The musical innovations of the Second Viennese School are linked to its leader, Arnold Schoenberg.

  • Schoenberg’s early successes: Born in Vienna in 1874, Schoenberg began his career as a Romantic composer who toyed with dissonance. This approach put him in league with other Germanic composers like Richard Wagner, Gustav Mahler, and Richard Strauss. Schoenberg was at his most popular during his Romantic period, thanks to works like Verklärte Nacht (1899), Pelleas und Melisande (1903), and Gurre-Lieder (1913).
  • Early experimentation: In the midst of his relative success, Schoenberg began experimenting with new tonalities. This was clearly pronounced in his String Quartet No. 2, Op. 10, with soprano, which he composed in 1908. He proceeded in this direction with Das Buch der Hängenden Gärten (The Book of the Hanging Gardens) in 1909, Five Orchestral Pieces in 1909, and Pierrot Lunaire in 1912.
  • The twelve-tone method: By the 1920s, Schoenberg had created his own method for organizing music, which fell well outside the conventions of diatonic harmony. Commonly known as the twelve-tone method, or serialism, it involved all twelve notes of the chromatic scale. Schoenberg arranged notes into tone rows, where each of the 12 notes in a chromatic scale must be played before a note can be reused. Tone rows are used to build an entire composition, much like a subject is used to build a traditional fugue. Works from this period include Suite for Piano (1923), Wind Quintet (1924), and Variations for Orchestra (1928).
  • Student following: Schoenberg's twelve-tone serialism sounded thorny and dense to many untrained ears, but the music of his students maintained more of a bridge to the Romantic era and its emphasis on melody. Such composers include Alban Berg, Anton Webern, Erwin Stein, Egon Wellesz, Robert Gerhard, Norbert von Hannenheim, and Viktor Ullmann. As one of Schoenberg's most successful students, Berg is best known for his Violin Concerto (1935) and for the operas Wozzeck (1922) and Lulu (1937). Webern is best known for his short instrumental pieces such as Concerto for Nine Instruments (1934) and Variations for Piano (1936).
  • World War II: The Second Viennese School has no formal beginning or end, but by the time of World War II, its prominent composers had dispersed. Schoenberg, who was Jewish, fled to America, and Berg died of sepsis in 1935. An occupying American soldier killed Webern in Vienna in 1945.

3 Prominent Composers of the Second Viennese School

While many composers are associated with the Second Viennese School, three helped define it.

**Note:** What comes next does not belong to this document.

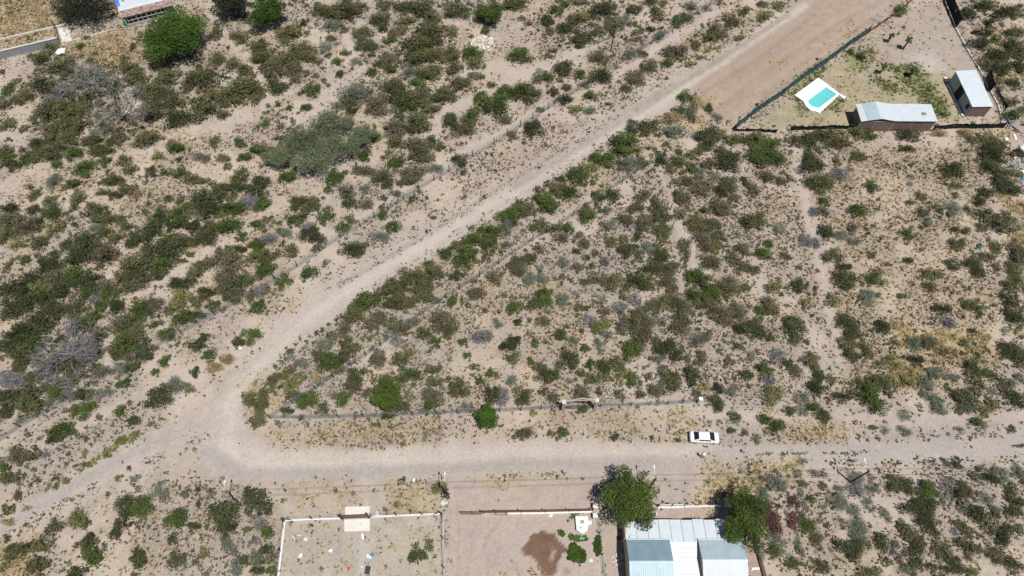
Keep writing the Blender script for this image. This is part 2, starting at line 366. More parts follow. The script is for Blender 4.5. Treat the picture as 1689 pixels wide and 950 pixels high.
# scrub floor: bare paths
for pts, wd in [([(205,262),(300,222),(420,185),(440,165)], 4.5),([(440,165),(425,120),(365,48),(335,-5)], 2.2),([(440,165),(470,130),(520,95),(600,40)], 2),
                ([(625,255),(610,272),(560,292),(500,322),(440,352),(380,395),(350,405),(274,458),(212,492)], 2.2),([(175,500),(178,545),(175,600)], 2.2),
                ([(700,255),(720,200),(770,170),(840,130),(900,110)], 3),([(620,200),(660,170),(660,150)], 2.5),
                ([(830,110),(870,130),(980,70)], 2.5),([(740,180),(700,235)], 3),([(0,310),(60,285),(100,265)], 4),
                ([(1313,240),(1322,290),(1333,335),(1340,370)], 3.0),([(1340,370),(1352,420),(1362,480),(1378,540),(1390,600)], 2.1),([(1090,270),(1105,320),(1115,400),(1130,500)], 1.2),
                ([(1150,680),(1250,690),(1400,690),(1560,692),(1700,690)], 1.8),([(1440,360),(1500,350)], 1.2),([(1120,375),(1140,410),(1155,440)], 4),
                ([(455,560),(380,590),(250,640),(60,740)], 2.0),([(880,190),(800,235),(700,292),(590,360),(480,440)], 2.4),([(1180,20),(1060,95),(960,160)], 2.4)]:
    m_ = line(pts, wd, 1.2, .7 if pts[0][0] in (1313, 1340, 1090) else 2.0); PATHM = np.maximum(PATHM, m_); clear(m_, 1.0); tint(m_, (.49,.42,.36), .85, .06)
for pts, c, a in [([(720,563),(740,563),(742,595),(728,602),(716,585)], (.40,.355,.32), .9),([(998,497),(1030,487),(1040,500),(1015,515)], (.44,.38,.33), .8),
               ([(1275,495),(1305,483),(1318,500),(1300,515),(1270,515)], (.52,.45,.365), .7),([(1498,640),(1515,632),(1518,655),(1500,670)], (.55,.50,.42), .8),
               ([(10,200),(45,215),(40,255),(10,245)], (.44,.36,.32), .8),([(5,95),(90,80),(40,140),(10,130)], (.43,.36,.31), .8),
               ([(560,190),(640,240),(600,275),(540,210)], (.47,.39,.33), .5),([(730,130),(800,95),(870,110),(780,140)], (.47,.40,.33), .7),
               ([(850,0),(900,0),(880,30),(860,30)], (.47,.39,.33), .8),([(1500,655),(1530,640),(1545,690),(1500,690)], (.48,.42,.36), .7),
               ([(1640,215),(1700,215),(1700,228),(1650,225)], (.40,.31,.25), .9),([(1560,30),(1600,25),(1640,190),(1660,200),(1620,120)], (.40,.33,.27), .6),
               ([(1400,225),(1470,225),(1470,260),(1410,255)], (.43,.365,.31), .5),([(1330,690),(1700,690),(1700,715),(1330,728)], (.39,.35,.32), .6)]:
    m_ = area(pts, 1.5, 1.8); clear(m_, .8); tint(m_, c, a)
# dotted lots, straw and lawn
for pts, a in [([(450,690),(590,600),(740,495),(1000,320),(1095,258),(1300,230),(1640,235),(1640,640),(1150,665)], 1.15),([(180,800),(330,790),(430,830),(455,950),(120,950)], 1.1),([(1255,780),(1700,770),(1700,960),(1265,960)], 1.0)]:
    m_ = area(pts, 3, 2); dens = np.maximum(dens, m_*a)
for pts, a in [([(1370,240),(1640,240),(1640,640),(1390,640)], .22),([(1480,530),(1640,545),(1660,590),(1540,600),(1490,575)], 1.0),([(1465,600),(1525,600),(1520,650),(1480,630)], 1.0),([(1650,320),(1700,330),(1700,430),(1665,420)], .8),
               ([(990,680),(1140,672),(1150,712),(1000,718)], .55),([(560,700),(720,690),(720,725),(450,735),(430,715)], .35),([(1300,700),(1410,695),(1400,728),(1310,730)], .7),([(1150,765),(1245,770),(1290,785),(1250,830),(1150,830)], .6),
               ([(1230,758),(1320,758),(1310,790),(1250,800)], .8),([(0,50),(60,45),(95,55),(0,82)], .8),([(150,70),(225,45),(250,100),(170,115)], .6),([(-5,-8),(195,-8),(185,22),(90,45),(-5,66)], .75),([(100,68),(200,48),(245,60),(250,110),(170,112),(110,90)], .6),
               ([(-5,900),(50,880),(60,960),(-5,960)], .8),([(405,640),(470,610),(470,680),(420,700)], .5),([(1640,185),(1660,215),(1620,220)], .5),([(1600,215),(1660,215),(1655,250),(1610,235)], .7),
               ([(1350,270),(1420,290),(1400,330),(1350,330)], .4),([(1140,195),(1170,165),(1160,215),(1090,200)], .6),([(1270,690),(1300,690),(1300,720),(1270,715)], .4),([(1620,40),(1690,60),(1690,160),(1650,130)], .4)]:
    straw = np.maximum(straw, area(pts, 3, 4)*a)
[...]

  1. 1. Arnold Schoenberg: Schoenberg was the founder and leader of the Second Viennese School. In his early career, he evolved his style from a progressive form of Late Romantic music and developed his own way of structuring music called the twelve-tone technique, or serialism. These techniques provided the foundation for the Second Viennese School. Schoenberg's embrace of serialism, and even pure atonality, had a profound influence on other composers. While he was far from the most popular classical musician of the twentieth century, he was one the most influential.
  2. 2. Alban Berg: Berg was one of Schoenberg's earliest students, and he maintained closer ties to Romanticism than his mentor did. Berg was not nearly as prolific as his mentor Schoenberg, but the works he did produce remain widely performed by contemporary orchestras, choruses, and opera companies. They include the instrumental pieces Lyric Suite (1926) and Violin Concerto (1935), the song cycle Altenberg Lieder (1912), and the operas Wozzeck (1922) and Lulu (posthumously premiered in 1937).
  3. 3. Anton Webern: Anton Friedrich Wilhelm von Webern was more faithful to the twelve-tone method than Berg, but his pieces are often considered more melodically driven than those of late-period Schoenberg. He experimented with musical concepts like timbre, dynamics, orchestration, and articulation, on top of the twelve-tone harmonic concept. His pieces were notably brief compared to other Second Viennese School composers, and they influenced musicians like Pierre Boulez, John Cage, and Edgard Varèse.